La lectura
Mi pasión por la lectura viene de muy
lejos. Es más, tengo la certeza de que si con tres años aprendí a
leer sola fue porque ya intuía que mi vida iba a mejorar, que habría
un antes y un después, que a partir de ese momento dejaría de estar
sola, y que todos esos personajes que pululaban por ahí iban a ser
una buena compañía y un ejemplo a seguir, y que la vida sin ellos
casi no merecía la pena vivirse. Mis primeras lecturas no fueron
demasiado edificantes: durante años devoré fotonovelas con la misma
pasión con la que ahora leo a Alice Munro. Me gustaban esas
historias de amores difíciles, donde las parejas pasaban por mil
contrariedades para acabar siempre reconciliadas y juntas. Eso era
bonito. Te embargaba una emoción y un anhelo que te llevaban
fácilmente a las lágrimas, pero con el tiempo me di cuenta de que
mis intereses no iban por ahí: claro que quería sentirme amada pero
el casamiento era algo con lo que nunca soñé. Es más, tras esos
finales que se suponían felices yo veía el tedio agazapado, y
quizás por eso me satisfacieron más esos finales abiertos que
encontré en mis siguientes lecturas, esos finales que no eran
finales, que me hacían creer que a los personajes les iban a seguir
pasando cosas, buenas o malas tanto daba, lo importante es que les
pasaran. La felicidad y el tedio, pensaba, están a veces demasiado
cerca como para no salir corriendo.
Mis lecturas siempre fueron muy
erráticas.
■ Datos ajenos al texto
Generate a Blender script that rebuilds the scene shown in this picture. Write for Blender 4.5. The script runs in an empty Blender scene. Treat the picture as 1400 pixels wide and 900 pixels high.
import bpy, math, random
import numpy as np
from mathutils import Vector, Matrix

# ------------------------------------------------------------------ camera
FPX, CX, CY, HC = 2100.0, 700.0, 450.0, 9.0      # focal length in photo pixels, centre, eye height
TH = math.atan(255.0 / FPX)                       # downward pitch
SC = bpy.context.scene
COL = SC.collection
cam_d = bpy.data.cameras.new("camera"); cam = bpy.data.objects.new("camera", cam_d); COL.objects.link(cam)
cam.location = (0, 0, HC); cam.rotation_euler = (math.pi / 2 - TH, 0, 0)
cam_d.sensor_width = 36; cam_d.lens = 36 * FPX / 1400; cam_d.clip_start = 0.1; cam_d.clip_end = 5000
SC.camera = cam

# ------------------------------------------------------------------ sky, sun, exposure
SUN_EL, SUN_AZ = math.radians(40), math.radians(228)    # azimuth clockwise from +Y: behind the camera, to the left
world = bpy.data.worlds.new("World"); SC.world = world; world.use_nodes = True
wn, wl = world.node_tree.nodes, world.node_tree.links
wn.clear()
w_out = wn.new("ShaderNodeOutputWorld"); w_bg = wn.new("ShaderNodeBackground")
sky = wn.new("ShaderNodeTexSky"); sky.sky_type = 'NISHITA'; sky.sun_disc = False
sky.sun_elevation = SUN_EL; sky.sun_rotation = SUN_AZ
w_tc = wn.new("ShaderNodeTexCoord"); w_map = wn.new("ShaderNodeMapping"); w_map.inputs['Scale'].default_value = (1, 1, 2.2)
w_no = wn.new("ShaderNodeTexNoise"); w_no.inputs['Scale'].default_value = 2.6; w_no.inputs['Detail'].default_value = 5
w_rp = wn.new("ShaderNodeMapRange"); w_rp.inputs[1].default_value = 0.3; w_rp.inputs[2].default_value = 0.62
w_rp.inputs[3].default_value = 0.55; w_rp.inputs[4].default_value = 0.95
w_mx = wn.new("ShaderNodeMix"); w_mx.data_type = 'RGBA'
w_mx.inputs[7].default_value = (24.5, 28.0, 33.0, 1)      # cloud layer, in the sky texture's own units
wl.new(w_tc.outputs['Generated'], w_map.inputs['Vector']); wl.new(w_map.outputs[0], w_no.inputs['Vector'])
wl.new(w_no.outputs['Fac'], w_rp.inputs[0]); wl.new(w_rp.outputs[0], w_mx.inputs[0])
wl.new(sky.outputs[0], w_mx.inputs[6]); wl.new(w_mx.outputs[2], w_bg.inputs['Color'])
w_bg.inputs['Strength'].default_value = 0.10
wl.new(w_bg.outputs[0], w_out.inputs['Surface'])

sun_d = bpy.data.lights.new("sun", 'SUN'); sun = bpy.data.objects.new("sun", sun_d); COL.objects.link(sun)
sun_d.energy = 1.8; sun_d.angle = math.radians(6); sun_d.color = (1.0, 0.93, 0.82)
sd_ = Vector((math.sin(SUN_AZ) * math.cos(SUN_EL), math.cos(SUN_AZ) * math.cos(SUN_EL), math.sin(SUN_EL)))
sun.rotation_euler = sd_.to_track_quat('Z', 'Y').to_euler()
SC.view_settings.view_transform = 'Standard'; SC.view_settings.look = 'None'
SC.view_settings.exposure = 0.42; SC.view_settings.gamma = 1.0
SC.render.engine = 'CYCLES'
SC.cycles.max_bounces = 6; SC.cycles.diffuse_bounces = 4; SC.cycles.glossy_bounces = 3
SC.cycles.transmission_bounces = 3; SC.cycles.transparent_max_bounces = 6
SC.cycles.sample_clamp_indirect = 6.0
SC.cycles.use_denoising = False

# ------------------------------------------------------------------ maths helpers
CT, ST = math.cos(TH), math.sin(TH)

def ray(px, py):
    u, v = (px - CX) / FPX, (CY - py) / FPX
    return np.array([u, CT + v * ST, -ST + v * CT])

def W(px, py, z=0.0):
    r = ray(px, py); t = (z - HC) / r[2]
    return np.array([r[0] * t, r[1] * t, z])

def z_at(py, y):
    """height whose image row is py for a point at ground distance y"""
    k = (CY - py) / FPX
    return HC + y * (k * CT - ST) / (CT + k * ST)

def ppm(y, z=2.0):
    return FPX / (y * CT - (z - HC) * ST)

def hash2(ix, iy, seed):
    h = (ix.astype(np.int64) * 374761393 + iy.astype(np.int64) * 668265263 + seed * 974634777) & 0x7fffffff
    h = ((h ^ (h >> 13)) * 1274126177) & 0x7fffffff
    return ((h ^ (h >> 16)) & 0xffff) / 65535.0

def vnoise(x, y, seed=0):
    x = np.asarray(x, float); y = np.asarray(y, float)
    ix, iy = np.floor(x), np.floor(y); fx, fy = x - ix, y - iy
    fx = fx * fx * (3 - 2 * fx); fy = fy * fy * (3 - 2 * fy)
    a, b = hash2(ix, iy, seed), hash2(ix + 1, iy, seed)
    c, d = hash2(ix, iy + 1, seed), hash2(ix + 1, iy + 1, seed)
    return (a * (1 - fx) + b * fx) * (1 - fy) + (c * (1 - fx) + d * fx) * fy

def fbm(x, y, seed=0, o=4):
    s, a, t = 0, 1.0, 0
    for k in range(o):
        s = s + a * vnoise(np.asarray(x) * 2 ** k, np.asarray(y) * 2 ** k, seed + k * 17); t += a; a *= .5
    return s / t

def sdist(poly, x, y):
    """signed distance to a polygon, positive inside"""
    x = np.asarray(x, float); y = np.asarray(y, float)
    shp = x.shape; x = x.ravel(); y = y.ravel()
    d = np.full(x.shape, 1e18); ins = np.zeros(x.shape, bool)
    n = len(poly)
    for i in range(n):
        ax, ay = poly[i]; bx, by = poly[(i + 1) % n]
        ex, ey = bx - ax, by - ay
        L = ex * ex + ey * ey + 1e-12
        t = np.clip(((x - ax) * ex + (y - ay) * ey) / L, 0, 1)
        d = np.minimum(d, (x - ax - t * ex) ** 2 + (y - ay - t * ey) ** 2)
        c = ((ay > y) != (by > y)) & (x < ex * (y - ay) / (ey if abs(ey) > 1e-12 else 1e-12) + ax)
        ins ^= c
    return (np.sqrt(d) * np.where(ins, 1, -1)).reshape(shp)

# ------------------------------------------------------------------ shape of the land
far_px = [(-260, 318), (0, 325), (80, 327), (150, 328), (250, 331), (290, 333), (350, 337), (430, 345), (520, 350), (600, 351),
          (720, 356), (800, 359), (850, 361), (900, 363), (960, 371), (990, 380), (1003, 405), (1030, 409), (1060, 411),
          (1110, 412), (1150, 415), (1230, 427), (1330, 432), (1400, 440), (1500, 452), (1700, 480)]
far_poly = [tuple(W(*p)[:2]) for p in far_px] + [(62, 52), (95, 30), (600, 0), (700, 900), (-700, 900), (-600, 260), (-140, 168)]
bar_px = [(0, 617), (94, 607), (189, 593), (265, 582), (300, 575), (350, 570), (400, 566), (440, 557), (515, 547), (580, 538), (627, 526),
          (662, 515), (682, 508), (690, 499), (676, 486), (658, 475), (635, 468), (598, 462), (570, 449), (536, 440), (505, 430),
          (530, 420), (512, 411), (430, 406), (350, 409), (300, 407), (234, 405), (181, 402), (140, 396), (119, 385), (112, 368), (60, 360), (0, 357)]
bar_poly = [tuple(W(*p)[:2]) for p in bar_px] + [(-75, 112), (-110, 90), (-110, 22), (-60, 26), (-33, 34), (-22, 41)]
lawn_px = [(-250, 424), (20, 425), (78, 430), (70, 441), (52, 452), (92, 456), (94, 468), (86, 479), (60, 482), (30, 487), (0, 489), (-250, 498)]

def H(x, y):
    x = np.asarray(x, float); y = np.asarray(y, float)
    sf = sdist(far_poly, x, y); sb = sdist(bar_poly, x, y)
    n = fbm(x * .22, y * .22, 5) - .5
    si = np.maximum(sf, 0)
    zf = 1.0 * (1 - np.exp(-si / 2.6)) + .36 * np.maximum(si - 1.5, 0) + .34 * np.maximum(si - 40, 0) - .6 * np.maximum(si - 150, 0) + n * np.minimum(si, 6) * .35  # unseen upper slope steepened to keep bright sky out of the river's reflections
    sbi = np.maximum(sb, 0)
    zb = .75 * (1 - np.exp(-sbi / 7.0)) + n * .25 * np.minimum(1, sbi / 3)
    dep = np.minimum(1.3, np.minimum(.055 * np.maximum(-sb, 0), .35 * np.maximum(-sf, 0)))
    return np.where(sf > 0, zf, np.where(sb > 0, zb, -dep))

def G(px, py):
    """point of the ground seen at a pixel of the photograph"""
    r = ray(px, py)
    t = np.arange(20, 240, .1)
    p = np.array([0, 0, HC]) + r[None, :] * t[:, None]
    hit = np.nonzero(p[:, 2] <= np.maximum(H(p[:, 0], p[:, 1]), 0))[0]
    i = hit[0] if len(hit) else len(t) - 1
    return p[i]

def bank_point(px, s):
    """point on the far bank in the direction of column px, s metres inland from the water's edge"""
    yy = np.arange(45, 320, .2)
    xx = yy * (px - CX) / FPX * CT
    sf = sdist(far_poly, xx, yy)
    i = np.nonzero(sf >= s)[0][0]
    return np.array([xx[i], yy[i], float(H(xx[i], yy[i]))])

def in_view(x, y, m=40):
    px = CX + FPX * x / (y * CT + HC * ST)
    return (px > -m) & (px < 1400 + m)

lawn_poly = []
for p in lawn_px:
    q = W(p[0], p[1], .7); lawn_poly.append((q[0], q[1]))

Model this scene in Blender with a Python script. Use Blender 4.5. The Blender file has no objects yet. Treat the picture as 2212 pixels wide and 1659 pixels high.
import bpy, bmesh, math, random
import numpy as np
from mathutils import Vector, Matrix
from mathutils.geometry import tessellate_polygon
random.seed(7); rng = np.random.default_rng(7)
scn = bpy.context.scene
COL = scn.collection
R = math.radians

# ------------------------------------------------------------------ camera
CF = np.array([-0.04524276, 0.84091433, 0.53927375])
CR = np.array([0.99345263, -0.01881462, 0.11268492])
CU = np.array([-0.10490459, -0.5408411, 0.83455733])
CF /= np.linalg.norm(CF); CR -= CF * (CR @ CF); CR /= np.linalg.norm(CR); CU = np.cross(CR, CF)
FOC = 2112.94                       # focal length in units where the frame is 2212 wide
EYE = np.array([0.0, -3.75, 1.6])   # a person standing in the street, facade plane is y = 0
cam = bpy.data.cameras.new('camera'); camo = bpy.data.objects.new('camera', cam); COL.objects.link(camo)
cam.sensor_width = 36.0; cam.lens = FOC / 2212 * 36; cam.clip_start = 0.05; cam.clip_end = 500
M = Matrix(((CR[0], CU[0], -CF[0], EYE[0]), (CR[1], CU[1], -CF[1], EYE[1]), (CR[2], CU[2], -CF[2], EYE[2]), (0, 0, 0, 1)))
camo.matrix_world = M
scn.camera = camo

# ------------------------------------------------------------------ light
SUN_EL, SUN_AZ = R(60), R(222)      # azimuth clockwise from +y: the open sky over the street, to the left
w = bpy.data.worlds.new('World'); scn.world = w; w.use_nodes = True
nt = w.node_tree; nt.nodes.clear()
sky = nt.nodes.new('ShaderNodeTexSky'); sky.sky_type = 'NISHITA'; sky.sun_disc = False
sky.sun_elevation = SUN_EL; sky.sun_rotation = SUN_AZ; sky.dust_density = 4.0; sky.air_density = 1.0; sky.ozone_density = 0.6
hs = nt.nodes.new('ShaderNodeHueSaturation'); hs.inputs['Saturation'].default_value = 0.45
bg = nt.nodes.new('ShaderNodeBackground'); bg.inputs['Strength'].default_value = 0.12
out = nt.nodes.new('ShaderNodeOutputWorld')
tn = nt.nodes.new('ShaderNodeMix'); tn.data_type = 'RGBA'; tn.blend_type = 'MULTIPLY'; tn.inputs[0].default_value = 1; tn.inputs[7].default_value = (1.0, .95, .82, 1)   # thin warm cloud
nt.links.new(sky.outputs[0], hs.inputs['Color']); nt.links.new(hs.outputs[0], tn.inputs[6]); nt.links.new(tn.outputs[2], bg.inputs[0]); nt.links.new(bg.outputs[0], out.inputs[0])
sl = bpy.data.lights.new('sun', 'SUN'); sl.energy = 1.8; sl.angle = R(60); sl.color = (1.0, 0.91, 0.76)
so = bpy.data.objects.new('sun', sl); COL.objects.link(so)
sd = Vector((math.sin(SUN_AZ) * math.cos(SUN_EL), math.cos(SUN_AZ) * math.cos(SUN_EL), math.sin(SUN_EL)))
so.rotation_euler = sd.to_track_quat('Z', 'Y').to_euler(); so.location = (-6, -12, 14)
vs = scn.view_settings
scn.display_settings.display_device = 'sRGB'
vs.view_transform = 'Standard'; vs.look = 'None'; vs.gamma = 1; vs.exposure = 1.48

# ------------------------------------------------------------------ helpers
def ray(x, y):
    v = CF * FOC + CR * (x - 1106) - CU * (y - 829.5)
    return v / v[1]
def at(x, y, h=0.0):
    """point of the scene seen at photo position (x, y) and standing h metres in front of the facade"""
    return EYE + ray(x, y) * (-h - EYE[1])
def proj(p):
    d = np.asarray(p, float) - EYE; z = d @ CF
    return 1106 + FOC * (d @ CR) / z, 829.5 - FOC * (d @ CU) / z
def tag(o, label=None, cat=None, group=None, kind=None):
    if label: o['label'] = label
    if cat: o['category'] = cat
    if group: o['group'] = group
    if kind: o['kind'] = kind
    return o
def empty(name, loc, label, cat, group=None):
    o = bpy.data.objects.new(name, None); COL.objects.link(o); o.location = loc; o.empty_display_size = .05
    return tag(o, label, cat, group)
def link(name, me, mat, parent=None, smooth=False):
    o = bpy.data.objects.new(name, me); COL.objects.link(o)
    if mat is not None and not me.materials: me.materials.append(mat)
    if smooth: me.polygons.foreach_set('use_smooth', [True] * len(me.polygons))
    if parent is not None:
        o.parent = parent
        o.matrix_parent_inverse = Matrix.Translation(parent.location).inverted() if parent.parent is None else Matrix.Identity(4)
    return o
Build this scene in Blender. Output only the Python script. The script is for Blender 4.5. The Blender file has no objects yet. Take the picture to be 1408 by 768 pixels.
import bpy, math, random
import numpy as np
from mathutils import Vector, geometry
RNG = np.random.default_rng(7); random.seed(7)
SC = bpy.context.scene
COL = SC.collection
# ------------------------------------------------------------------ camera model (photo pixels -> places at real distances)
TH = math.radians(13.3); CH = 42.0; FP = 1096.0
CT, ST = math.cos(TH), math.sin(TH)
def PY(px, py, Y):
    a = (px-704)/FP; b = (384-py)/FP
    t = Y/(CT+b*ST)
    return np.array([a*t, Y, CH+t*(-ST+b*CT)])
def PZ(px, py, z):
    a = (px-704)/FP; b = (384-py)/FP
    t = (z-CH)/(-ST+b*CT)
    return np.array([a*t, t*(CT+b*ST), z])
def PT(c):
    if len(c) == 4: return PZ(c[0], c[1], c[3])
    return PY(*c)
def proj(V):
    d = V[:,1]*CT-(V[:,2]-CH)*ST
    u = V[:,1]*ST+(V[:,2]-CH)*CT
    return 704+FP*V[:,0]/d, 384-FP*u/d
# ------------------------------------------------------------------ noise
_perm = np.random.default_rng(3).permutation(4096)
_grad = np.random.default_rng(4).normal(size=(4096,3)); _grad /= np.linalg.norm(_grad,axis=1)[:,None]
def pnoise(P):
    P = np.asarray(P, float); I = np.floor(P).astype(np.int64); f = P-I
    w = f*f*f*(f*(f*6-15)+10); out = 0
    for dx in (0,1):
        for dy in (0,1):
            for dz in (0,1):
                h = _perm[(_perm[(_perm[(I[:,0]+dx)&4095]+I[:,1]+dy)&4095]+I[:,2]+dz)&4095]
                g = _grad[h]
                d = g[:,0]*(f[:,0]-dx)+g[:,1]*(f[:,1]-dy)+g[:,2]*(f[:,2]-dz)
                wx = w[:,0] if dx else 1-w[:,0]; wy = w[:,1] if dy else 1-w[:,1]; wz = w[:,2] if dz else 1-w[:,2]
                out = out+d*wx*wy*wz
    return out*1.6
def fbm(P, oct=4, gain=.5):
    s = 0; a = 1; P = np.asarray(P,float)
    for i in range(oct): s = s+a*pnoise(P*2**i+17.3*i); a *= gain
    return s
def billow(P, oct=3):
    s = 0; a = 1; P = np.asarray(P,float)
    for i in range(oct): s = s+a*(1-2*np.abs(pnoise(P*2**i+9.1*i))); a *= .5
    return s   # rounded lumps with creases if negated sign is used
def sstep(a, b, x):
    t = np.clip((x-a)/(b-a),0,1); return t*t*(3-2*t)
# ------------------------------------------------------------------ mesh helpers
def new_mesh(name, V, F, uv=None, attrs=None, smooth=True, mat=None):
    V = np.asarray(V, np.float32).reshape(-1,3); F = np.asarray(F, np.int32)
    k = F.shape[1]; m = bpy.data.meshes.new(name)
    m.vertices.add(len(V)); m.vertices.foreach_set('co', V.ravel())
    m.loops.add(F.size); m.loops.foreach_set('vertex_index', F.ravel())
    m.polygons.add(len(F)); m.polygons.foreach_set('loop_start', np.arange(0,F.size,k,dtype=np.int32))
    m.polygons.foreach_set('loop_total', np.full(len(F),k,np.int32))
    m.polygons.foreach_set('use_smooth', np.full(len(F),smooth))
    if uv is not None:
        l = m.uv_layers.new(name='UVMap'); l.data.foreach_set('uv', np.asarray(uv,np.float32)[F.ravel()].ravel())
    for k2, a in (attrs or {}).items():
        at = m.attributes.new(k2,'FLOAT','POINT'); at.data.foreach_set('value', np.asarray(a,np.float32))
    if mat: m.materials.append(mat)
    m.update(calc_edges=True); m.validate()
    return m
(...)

Mezclaba clásicos con autores recién publicados y
dejaba para otro momento, que muchas veces nunca llegó, libros que
me aburrían o que se me resistían en las primeras cincuenta
páginas. Lo que buscaba era que me enamoraran y eso ocurrió muchas
veces. Cuando eso se producía leía todo lo que hubiera publicado de
ese autor, lo que se hubiera escrito sobre él, su correspondencia,
sus biografías, y durante un tiempo mis días giraban en torno a esa
persona.
Al principio me acercaba a un autor
leyendo primero sus novelas y luego pasaba a otros textos, pero con
el paso de los años me interesan cada vez más las autobiografías,
los libros de memorias, y sobre todo las cartas. Me interesa mucho
más el Flaubert que escribía a Louise Colet que el de Madame
Bovary, de la misma manera que me han fascinado las cartas de Emilia
Pardo Bazán a Galdós y no tengo ni la más mínima curiosidad por
leer su obra novelística.
Cuando hace unos años se despertó mi
interés por el teatro creí que me aficionaría también a leer esos
textos, pero me equivoqué. Los textos teatrales no me interesan. Me
aburren con su simplificación, me resultan romos y faltos de vida.
Verlos representados es otra cosa: es como si floreciesen. Puedes
leer Ricardo III y salir indemne pero cuando oyes a un actor decir
“mañana en la batalla piensa en mí” y repetir esa frase como
una letanía se te hiela la sangre. Y eso que Shakespeare no es mi
autor preferido, quizá porque abusa de los crímenes. Prefiero a
Chejov, porque sus personajes, como leí una vez, vuelven casi todos
a su casa, jodidos, pero vuelven. Pero sobre todo porque los
personajes de Shakespeare no son lectores, no te los imaginas con un
libro en la mano, ni dentro de la escena ni fuera de ella. Esa gente
no lee, no tengo ninguna duda. Sin embargo los personajes chejovianos
leen con toda certeza: leen las tres hermanas, y la dama del perrito
seguro que también es una gran lectora.
Otro de los placeres de la lectura es
saber que podrás seguir disfrutándola durante el resto de tu vida,
que no necesitas muchas energías para leer un libro, que pasarán
los años y te seguirá acompañando, que quizás tengas que ponerte
gafas o buscar libros con la letra más grande, pero eso poco
importará. Porque cada tanto descubrirás a un autor que te
reconciliará con la vida, que la hará más llevadera, y te
preguntarás cómo es posible que hayas tardado tanto en llegar a él
o a ella, como ayer me preguntaba al concluir mi lectura de Amy e
Isabelle de Elizabeth Strout. A sus pies, señora.